3.  Why does filing bankruptcy prohibit us from continuing to collect or sue the debtor?

  • Pursuant to the U.S. Bankruptcy Code, an “automatic stay” applies once the bankruptcy petition is filed. An automatic stay is a hold or suspension on further collection proceedings, including lawsuits, garnishments, and even telephone calls demanding payment. Continued attempts to collect or pursue collection in any fashion can be considered a violation of the automatic stay, which could result in liability for violating the automatic stay, meaning an association could be held liable for damages, attorney fees and costs if it continues to pursue delinquent owners while they are in bankruptcy.

 

4.  What is a Motion to Dismiss?

  • A Motion to Dismiss is a request that the court dismiss the bankruptcy case for sufficient cause and grounds. For example, a motion to dismiss may be filed alleging material default of the debtor to comply with the Chapter 13 Plan by failing to make post-petition assessment payments directly to the association as required by the Plan. The debtor has the opportunity to respond to this motion and request a hearing, and the court may choose to grant or deny the motion.

 

5.  What is a Motion for Relief from Stay?

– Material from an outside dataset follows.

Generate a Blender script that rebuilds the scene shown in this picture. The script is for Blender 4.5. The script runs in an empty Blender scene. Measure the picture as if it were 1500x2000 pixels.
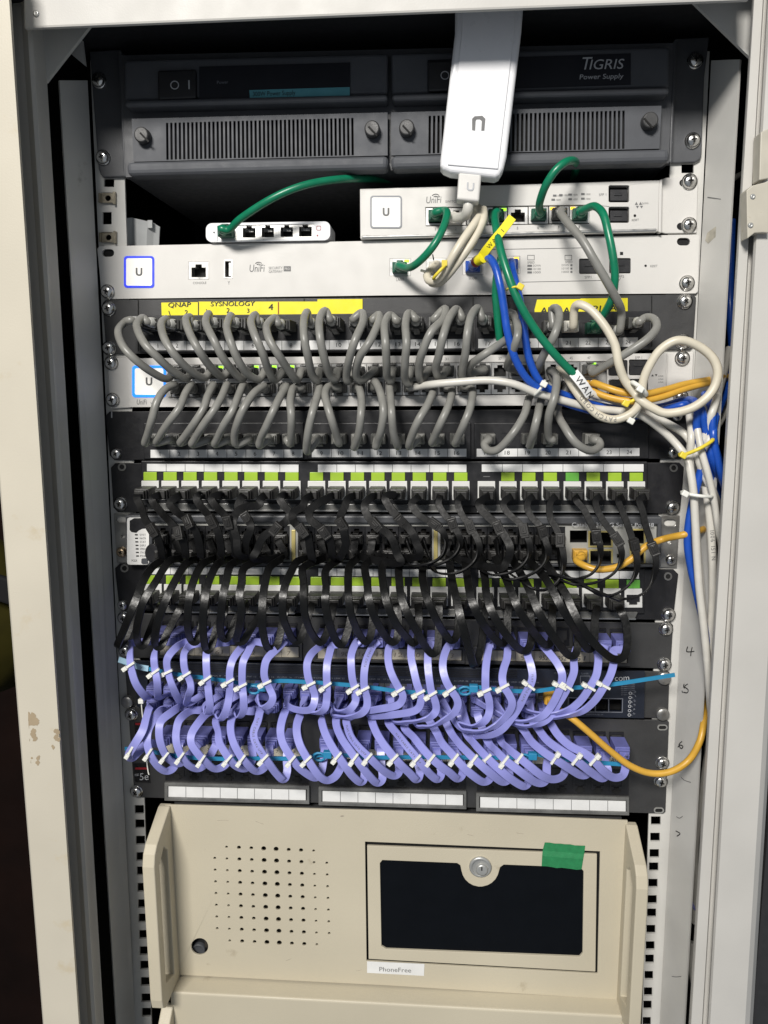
import bpy, math, random
from mathutils import Vector, Matrix, Euler
from mathutils.geometry import tessellate_polygon
random.seed(7)
scn = bpy.context.scene
COL = scn.collection
MM = 0.001
# ------------------------------------------------------------------ camera
F = 1500.0
CAM = Vector((41.5, -641.6, -115.1))
ROT = Euler((math.radians(80.67), math.radians(0.28), math.radians(4.16)), "XYZ").to_matrix()
cd = bpy.data.cameras.new('camera'); co = bpy.data.objects.new('camera', cd); COL.objects.link(co)
cd.sensor_fit = 'VERTICAL'; cd.sensor_height = 36; cd.sensor_width = 27; cd.lens = F/2000*36
cd.clip_start = 0.01; cd.clip_end = 50
co.location = CAM*MM; co.rotation_euler = ROT.to_euler()
scn.camera = co

def P(x, y, d=0.0):
    """photo pixel (1500x2000) on the plane d mm in front of the rack's mounting plane -> world mm"""
    v = ROT @ Vector(((x-750)/F, -(y-1000)/F, -1))
    t = (-d - CAM.y)/v.y
    return CAM + v*t
def PXMM(x, y, d=0):           # mm per pixel
    return (P(x+1, y, d)-P(x, y, d)).length

# ------------------------------------------------------------------ materials
def mat(name, col, rough=.5, metal=0.0, var=.08, ns=60, bump=0.0, bs=400, spec=.5, coat=0.0, emit=None, es=0, stain=None, sscale=14, sth=.62, aniso=False, trans=0):
    m = bpy.data.materials.new(name); m.use_nodes = True
    nt = m.node_tree; b = nt.nodes['Principled BSDF']
    b.inputs['Base Color'].default_value = (*col, 1); b.inputs['Roughness'].default_value = rough
    b.inputs['Metallic'].default_value = metal; b.inputs['Specular IOR Level'].default_value = spec
    b.inputs['Coat Weight'].default_value = coat
    if trans: b.inputs['Transmission Weight'].default_value = trans
    geo = nt.nodes.new('ShaderNodeNewGeometry')
    n = nt.nodes.new('ShaderNodeTexNoise'); n.inputs['Scale'].default_value = ns; n.inputs['Detail'].default_value = 5
    nt.links.new(geo.outputs['Position'], n.inputs['Vector'])
    r = nt.nodes.new('ShaderNodeMapRange'); r.inputs['From Min'].default_value = .3; r.inputs['From Max'].default_value = .7
    r.inputs['To Min'].default_value = 1-var; r.inputs['To Max'].default_value = 1+var
    nt.links.new(n.outputs['Fac'], r.inputs['Value'])
    mx = nt.nodes.new('ShaderNodeMix'); mx.data_type = 'RGBA'; mx.blend_type = 'MULTIPLY'; mx.inputs['Factor'].default_value = 1
    mx.inputs['A'].default_value = (*col, 1); nt.links.new(r.outputs['Result'], mx.inputs['B'])
    out = mx.outputs['Result']
    if stain:
        n2 = nt.nodes.new('ShaderNodeTexNoise'); n2.inputs['Scale'].default_value = sscale; n2.inputs['Detail'].default_value = 9; n2.inputs['Roughness'].default_value = .65
        nt.links.new(geo.outputs['Position'], n2.inputs['Vector'])
        r2 = nt.nodes.new('ShaderNodeMapRange'); r2.inputs['From Min'].default_value = sth; r2.inputs['From Max'].default_value = sth+.09
        nt.links.new(n2.outputs['Fac'], r2.inputs['Value'])
        m2 = nt.nodes.new('ShaderNodeMix'); m2.data_type = 'RGBA'; nt.links.new(r2.outputs['Result'], m2.inputs['Factor'])
        nt.links.new(out, m2.inputs['A']); m2.inputs['B'].default_value = (*stain, 1); out = m2.outputs['Result']
    nt.links.new(out, b.inputs['Base Color'])
    r3 = nt.nodes.new('ShaderNodeMapRange'); r3.inputs['From Min'].default_value = .3; r3.inputs['From Max'].default_value = .7
    r3.inputs['To Min'].default_value = max(.02, rough-.07); r3.inputs['To Max'].default_value = min(1, rough+.09)
    n3 = nt.nodes.new('ShaderNodeTexNoise'); n3.inputs['Scale'].default_value = ns*2.7; n3.inputs['Detail'].default_value = 6
    nt.links.new(geo.outputs['Position'], n3.inputs['Vector']); nt.links.new(n3.outputs['Fac'], r3.inputs['Value'])
    nt.links.new(r3.outputs['Result'], b.inputs['Roughness'])
    if bump:
        bn = nt.nodes.new('ShaderNodeBump'); bn.inputs['Strength'].default_value = bump; bn.inputs['Distance'].default_value = .0004
        n4 = nt.nodes.new('ShaderNodeTexNoise'); n4.inputs['Scale'].default_value = bs; n4.inputs['Detail'].default_value = 4
        nt.links.new(geo.outputs['Position'], n4.inputs['Vector']); nt.links.new(n4.outputs['Fac'], bn.inputs['Height'])
        nt.links.new(bn.outputs['Normal'], b.inputs['Normal'])
    if emit:
        b.inputs['Emission Color'].default_value = (*emit, 1); b.inputs['Emission Strength'].default_value = es
    return m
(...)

  • A Motion for Relief from Stay is a request that the court lift the automatic stay so the association may proceed with continued collection or foreclosure efforts. A motion for relief from stay is often filed when the debtor has failed to pay assessments that become due after filing a bankruptcy or the association believes the collateral (the property) is not adequately protected. The debtor has the opportunity to respond to this motion and request a hearing, and the court may choose to grant or deny the motion.

 

6.  What is the difference between pre-petition and post-petition balances and payments?

  • Pre-petition balances are the amounts due up to the day the bankruptcy is filed. The pre-petition balance is the amount that would be reflected on the proof of claim when filed in the bankruptcy case.
  • Post-petition balances are the amounts due from the date the bankruptcy is filed on. Post-petition balances may be used as a basis for filing a Motion to Dismiss or Motion for Relief from Stay.

 

7.  Why do we need to split ledgers?

  • Dividing or “splitting” the ledgers into pre-petition and post-petition ledgers is best practice for a few reasons:
    • It provides for cleaner pre-petition and post-petition balances for filing the proof of claim and filing post-petition actions such as motions to dismiss;
    • Interest and late fees cannot be charged on the pre-petition balance. The balance as of the date of filing remains firm. No further charges, interest, or fees may be added to that balance while the debtor is in bankruptcy.
    • The post-petition ledger must begin at $0.00. Any late fees, costs, or interest must be calculated based upon the post-petition amounts only.

 

8.  What is a proof of claim and why is it important?

  • A proof of claim is a document filed by the creditor (i.e. association) specifically acknowledging the individual owes money to such creditor. In order for a creditor to be paid by the trustee through the Chapter 13 Plan, the creditor must file a proof of claim on or before the proof of claim deadline.

 

9.  What is a Chapter 13 Plan? Why is it important?

  • A Chapter 13 Plan is the debtor’s plan to repay all or part of his/her debt. The Plan can propose repayment to creditors over a period of five years. The Chapter 13 Plan also dictates the treatment of the creditor, i.e. whether the creditor’s debt is secured or unsecured, whether a lien may be avoided or whether the debtor’s interest in property is being surrendered.

 

10.  What is the §341 Meeting of Creditors?

  • The § 341 Meeting of Creditors is a hearing wherein the debtor testifies under oath as to his bankruptcy petition. Creditors are not required to appear at the § 341 Meeting but may choose to appear to ask the debtor what he plans to do with secured property, like his residence or vehicle.